Chancellor George Osborne's bank tax comes under attack from Labour and SNP

Sarah Spickernell
Follow Sarah
George Osborne announced the increase at this year's Budget (Source: Getty)
Small challenger banks and building societies will receive a boost if Labour and the SNP are successful in their attempt to amend Osborne's new bank tax.
In his budget this year, the chancellor announced plans to replace the increasingly unpopular bank levy with an eight per cent surcharge on profits for banks of all sizes. By doing so, he hopes to spread the tax burden more widely across the sector and discourage them from risky borrowing.
But concerned about the negative impact this will have on minor organisations once the change is implemented next year, Labour and the SNP are seeking to make changes to the rule.

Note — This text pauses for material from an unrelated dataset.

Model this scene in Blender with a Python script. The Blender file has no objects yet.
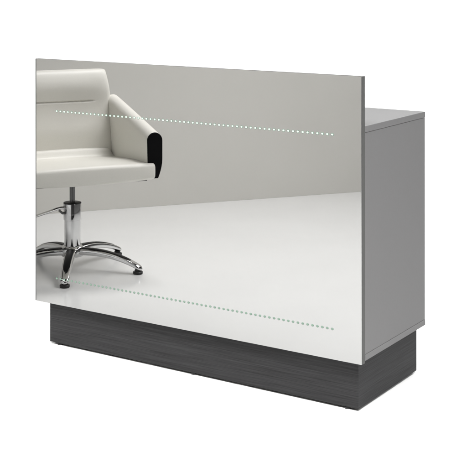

According to The Sunday Times, they want small banks to not have to pay the tax, as they believe making banks of all sizes make the payment will minimise competition in the sector.
Shadow chancellor Chris Leslie said the new tax did not “reflect the risks posed by larger financial institutions”.
A spokesman for the SNP treasury in Westminster said that although the party “initially welcomed” the surcharge, it was concerned about the consequences that would arise for small organisations.
These smaller lenders build up capital from retained earnings and we want to make sure they can continue to do that. We also want to make sure we are not limiting competition in banking.